Katherine Windsor, 3rd from front, rows during practice with the varsity team Wednesday afternoon on the Mississippi River. Windsor rowed for the novice team during 2010-11 season.

Dane Mizutani

Upon arriving on campus as college freshmen, many incoming athletes who didn’t make it to the next level in their respective sports struggle to temper their competitive edge. 

That’s where novice rowing can serve as an outlet for some.

Minnesota’s novice rowing team gives students a chance to compete for a position on the varsity squad the following year.

To attain a spot on the novice rowing team, all freshman athletes have to do is try out — and a majority of the time no experience is needed.

“Usually in the beginning of the fall, we have about 70 or 80 [students] who try out,” assistant coach Andy Foltz said, “and our goal is to have … [three groups of eight] competing in the spring.”

Foltz, the primary novice coach, said the opening weeks of the school year are reserved for teaching the basics of rowing.

“We teach them from scratch a lot of the time,” Foltz said, “and that’s what novice rowing is: It’s beginners getting to compete against other beginners.”

Although actual experience is not required, athletic aptitude is pivotal in the growth of a rower.

Many students who try out at the beginning of the school year have played other sports prior to their time with the Gophers.

Silvia Coleman, a freshman from Omaha, Neb., said she had watched rowing as an Olympic sport but never really considered competing in it until she arrived on campus.

“I was a swimmer for 12 years, so I’ve been used to demanding competitive sports,” she said. “I needed something to fill the void.”

Coleman said she received an email about rowing when she got to campus and decided to try it out.

She said since that time, she has learned a lot about a sport she never thought she would compete in.

“It doesn’t really matter if one person is doing well, because you are only as fast as your slowest link,” Coleman said.

While there are many cases similar to Coleman’s in which an athlete has no prior experience, freshman Shannon Boardway is an exception.

Boardway, a Madison, Wis., native, entered with a little more than four years of rowing experience but said she did not plan to row with Minnesota.

Then current teammate Eleanor Ludkey, who also rowed with her on a club team in Madison, convinced her to try out.

“She said, ‘Why not give it a chance?’”Boardway said. “I love rowing a lot, and it’s been a part of my life for so long.
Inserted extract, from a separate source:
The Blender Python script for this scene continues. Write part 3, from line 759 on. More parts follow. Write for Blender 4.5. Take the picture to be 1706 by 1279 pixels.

I couldn’t imagine a life without it.”

Despite the work they put in this season, only a select group from the novice squad will earn a spot on the varsity team next year.

Katherine Windsor, a current competitor on the second varsity eight, rowed as a member of the novice team last year and has transitioned well to the varsity level, head coach Wendy Davis said. Davis added that Windsor filled in nicely on the first varsity eight last weekend against Iowa.

Foltz said he is excited to see where his current novice team can go because of the athletic ability the rowers have.

“This group came in with a lot of athletic experience, and they are just athletes,” Foltz said. “We have a lot of athletes … then we teach them how to be rowers.”

San Diego Crew Classic

Minnesota will send its novice rowers to San Diego to compete in the San Diego Crew Classic on Saturday and Sunday.

It will serve as an opportunity for the team to face a variety of competition early in the season.

“We’re definitely excited to get [to San Diego],” Coleman said. “It’s going to be some really good racing.”